▸ Prompt
Below are several records. Retype exactly those lines running from the one with "Recreate this scene" through the one with "scene.camera = cam", end lines included, and no others.

▸ Records for this task
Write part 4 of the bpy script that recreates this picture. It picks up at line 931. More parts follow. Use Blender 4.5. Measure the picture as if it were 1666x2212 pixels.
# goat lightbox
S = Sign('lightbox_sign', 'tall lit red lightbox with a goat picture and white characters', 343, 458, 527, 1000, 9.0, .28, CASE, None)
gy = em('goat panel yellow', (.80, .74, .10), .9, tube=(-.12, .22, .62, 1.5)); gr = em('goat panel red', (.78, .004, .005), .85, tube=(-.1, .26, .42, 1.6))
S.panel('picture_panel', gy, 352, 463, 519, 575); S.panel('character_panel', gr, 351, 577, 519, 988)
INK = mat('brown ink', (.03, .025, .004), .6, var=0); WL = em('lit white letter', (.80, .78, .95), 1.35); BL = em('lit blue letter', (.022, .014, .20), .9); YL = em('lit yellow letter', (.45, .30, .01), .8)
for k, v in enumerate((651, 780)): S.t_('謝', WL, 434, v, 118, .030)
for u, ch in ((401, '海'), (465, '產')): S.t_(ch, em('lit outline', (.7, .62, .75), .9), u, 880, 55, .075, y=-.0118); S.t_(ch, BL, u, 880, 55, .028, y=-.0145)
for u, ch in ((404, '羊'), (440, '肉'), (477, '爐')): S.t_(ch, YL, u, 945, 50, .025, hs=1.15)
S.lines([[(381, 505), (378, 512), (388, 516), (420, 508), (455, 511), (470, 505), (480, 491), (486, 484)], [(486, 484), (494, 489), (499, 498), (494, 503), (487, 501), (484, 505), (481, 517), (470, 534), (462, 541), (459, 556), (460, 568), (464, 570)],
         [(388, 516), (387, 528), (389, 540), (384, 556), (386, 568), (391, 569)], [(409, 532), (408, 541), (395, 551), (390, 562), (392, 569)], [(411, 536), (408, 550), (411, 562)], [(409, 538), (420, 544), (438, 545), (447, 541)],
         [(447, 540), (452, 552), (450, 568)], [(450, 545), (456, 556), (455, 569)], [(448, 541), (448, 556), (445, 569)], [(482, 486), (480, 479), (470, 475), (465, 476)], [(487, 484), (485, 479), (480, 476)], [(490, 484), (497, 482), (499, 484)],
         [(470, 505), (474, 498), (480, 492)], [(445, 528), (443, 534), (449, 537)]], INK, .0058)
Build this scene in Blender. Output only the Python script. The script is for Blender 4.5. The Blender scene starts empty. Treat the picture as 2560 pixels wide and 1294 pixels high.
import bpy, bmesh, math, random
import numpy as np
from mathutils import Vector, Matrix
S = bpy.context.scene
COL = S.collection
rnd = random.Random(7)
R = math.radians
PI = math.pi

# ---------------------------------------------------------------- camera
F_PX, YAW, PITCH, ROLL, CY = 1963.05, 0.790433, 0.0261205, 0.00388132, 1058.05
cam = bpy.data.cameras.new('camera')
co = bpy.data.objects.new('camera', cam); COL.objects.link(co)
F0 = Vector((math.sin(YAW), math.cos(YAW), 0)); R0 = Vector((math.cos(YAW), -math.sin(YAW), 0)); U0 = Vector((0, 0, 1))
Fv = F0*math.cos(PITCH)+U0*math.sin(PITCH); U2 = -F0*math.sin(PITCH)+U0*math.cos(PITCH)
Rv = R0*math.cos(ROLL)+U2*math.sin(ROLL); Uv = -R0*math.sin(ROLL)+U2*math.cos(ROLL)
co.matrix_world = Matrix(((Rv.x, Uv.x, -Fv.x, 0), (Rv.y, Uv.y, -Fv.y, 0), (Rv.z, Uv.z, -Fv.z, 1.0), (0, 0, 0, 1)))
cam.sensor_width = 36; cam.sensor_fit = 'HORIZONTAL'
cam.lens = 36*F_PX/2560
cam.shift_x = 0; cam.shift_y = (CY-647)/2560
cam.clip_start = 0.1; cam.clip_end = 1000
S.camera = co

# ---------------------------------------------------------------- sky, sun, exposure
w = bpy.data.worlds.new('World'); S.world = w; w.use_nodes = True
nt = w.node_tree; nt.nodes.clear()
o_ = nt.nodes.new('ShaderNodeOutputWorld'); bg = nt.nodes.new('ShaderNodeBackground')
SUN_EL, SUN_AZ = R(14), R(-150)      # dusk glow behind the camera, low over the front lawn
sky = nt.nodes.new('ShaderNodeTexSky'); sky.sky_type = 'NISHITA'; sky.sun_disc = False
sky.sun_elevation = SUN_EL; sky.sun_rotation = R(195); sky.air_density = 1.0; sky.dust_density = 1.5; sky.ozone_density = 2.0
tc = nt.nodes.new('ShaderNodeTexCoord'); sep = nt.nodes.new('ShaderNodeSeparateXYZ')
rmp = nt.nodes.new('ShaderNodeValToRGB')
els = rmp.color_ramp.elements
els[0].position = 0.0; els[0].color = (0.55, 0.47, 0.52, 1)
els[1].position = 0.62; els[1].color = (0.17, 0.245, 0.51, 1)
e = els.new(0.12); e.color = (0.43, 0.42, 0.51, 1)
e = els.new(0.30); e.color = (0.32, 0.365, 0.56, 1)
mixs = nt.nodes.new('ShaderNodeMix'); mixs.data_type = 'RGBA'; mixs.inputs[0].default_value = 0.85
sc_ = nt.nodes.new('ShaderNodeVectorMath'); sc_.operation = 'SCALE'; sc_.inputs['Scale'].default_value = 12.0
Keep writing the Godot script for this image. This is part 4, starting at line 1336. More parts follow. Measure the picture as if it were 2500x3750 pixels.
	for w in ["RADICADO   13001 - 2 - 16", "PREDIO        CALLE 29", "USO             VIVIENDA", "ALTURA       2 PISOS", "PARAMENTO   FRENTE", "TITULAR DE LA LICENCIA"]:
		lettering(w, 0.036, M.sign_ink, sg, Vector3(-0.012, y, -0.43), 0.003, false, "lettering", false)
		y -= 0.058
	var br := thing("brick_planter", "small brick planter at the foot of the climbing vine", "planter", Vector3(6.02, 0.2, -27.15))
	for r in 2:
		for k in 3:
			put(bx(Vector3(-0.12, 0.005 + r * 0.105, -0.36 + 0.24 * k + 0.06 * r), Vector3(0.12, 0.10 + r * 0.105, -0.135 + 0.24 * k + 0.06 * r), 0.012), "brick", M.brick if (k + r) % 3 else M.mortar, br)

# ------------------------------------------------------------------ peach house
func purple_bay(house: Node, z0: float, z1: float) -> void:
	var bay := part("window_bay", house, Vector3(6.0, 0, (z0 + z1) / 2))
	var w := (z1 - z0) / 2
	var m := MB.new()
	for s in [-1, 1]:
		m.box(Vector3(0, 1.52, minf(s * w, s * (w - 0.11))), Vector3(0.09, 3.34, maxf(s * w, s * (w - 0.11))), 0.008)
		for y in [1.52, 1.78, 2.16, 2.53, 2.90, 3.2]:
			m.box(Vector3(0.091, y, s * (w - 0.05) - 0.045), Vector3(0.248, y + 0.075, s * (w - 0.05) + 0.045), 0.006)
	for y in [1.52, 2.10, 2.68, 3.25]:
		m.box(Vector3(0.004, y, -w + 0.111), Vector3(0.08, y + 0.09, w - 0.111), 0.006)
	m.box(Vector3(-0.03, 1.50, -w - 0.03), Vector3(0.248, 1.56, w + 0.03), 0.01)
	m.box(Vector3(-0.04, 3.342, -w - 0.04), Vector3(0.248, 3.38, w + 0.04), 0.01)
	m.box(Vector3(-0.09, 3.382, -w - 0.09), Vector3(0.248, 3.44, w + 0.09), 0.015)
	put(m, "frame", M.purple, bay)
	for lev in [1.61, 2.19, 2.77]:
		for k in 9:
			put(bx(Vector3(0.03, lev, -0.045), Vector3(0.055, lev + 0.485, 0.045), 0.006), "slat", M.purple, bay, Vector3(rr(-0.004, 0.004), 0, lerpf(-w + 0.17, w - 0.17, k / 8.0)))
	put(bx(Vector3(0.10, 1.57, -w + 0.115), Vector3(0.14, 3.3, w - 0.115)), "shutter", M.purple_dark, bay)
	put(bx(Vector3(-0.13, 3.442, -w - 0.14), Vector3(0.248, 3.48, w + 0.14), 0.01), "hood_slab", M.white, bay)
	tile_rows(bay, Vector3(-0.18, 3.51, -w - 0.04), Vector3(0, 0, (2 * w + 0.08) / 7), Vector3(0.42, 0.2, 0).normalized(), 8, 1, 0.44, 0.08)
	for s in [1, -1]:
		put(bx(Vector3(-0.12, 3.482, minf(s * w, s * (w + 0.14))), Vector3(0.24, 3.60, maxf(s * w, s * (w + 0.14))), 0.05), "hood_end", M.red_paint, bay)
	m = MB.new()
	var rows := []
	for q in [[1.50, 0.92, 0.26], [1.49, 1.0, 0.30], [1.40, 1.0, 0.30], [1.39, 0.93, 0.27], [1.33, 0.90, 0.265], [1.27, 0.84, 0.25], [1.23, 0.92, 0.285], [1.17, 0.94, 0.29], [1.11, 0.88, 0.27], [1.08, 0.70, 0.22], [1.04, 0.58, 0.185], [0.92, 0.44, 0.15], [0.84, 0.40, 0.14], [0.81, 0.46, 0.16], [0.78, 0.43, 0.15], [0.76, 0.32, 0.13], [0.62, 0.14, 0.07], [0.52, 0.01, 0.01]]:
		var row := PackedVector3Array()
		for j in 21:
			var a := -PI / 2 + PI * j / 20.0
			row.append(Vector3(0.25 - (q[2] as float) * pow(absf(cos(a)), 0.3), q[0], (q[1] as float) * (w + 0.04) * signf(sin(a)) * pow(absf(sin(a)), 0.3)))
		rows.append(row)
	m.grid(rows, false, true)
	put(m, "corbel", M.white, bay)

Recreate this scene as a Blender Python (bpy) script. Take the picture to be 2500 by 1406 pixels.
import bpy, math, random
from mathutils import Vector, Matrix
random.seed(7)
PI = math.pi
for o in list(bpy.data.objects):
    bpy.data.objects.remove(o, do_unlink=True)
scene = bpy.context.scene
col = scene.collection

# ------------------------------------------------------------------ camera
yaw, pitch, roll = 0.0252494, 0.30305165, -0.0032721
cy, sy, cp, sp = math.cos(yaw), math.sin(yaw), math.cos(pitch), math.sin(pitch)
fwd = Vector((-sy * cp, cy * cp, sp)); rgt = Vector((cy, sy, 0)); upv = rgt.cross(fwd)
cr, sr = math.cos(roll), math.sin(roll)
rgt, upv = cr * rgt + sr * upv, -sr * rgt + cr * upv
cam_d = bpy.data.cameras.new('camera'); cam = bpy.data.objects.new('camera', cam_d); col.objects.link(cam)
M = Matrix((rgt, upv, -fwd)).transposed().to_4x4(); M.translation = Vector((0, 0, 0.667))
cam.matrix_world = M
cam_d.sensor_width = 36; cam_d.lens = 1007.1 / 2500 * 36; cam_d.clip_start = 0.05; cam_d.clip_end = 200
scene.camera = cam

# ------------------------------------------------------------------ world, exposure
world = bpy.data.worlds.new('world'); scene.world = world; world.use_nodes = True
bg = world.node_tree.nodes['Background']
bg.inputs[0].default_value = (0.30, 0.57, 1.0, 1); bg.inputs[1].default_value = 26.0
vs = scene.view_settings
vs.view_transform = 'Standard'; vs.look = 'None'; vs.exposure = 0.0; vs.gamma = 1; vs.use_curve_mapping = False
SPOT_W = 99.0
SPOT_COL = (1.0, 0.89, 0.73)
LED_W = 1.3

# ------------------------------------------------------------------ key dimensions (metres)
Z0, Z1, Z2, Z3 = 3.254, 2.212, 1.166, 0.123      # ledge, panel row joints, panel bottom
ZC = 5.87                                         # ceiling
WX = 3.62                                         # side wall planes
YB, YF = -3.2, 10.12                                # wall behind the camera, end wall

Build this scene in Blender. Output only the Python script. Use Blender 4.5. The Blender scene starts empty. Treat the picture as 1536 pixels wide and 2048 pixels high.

▸ Response
Recreate this scene as a Blender Python (bpy) script. Take the picture to be 2500 by 1406 pixels.
import bpy, math, random
from mathutils import Vector, Matrix
random.seed(7)
PI = math.pi
for o in list(bpy.data.objects):
    bpy.data.objects.remove(o, do_unlink=True)
scene = bpy.context.scene
col = scene.collection

# ------------------------------------------------------------------ camera
yaw, pitch, roll = 0.0252494, 0.30305165, -0.0032721
cy, sy, cp, sp = math.cos(yaw), math.sin(yaw), math.cos(pitch), math.sin(pitch)
fwd = Vector((-sy * cp, cy * cp, sp)); rgt = Vector((cy, sy, 0)); upv = rgt.cross(fwd)
cr, sr = math.cos(roll), math.sin(roll)
rgt, upv = cr * rgt + sr * upv, -sr * rgt + cr * upv
cam_d = bpy.data.cameras.new('camera'); cam = bpy.data.objects.new('camera', cam_d); col.objects.link(cam)
M = Matrix((rgt, upv, -fwd)).transposed().to_4x4(); M.translation = Vector((0, 0, 0.667))
cam.matrix_world = M
cam_d.sensor_width = 36; cam_d.lens = 1007.1 / 2500 * 36; cam_d.clip_start = 0.05; cam_d.clip_end = 200
scene.camera = cam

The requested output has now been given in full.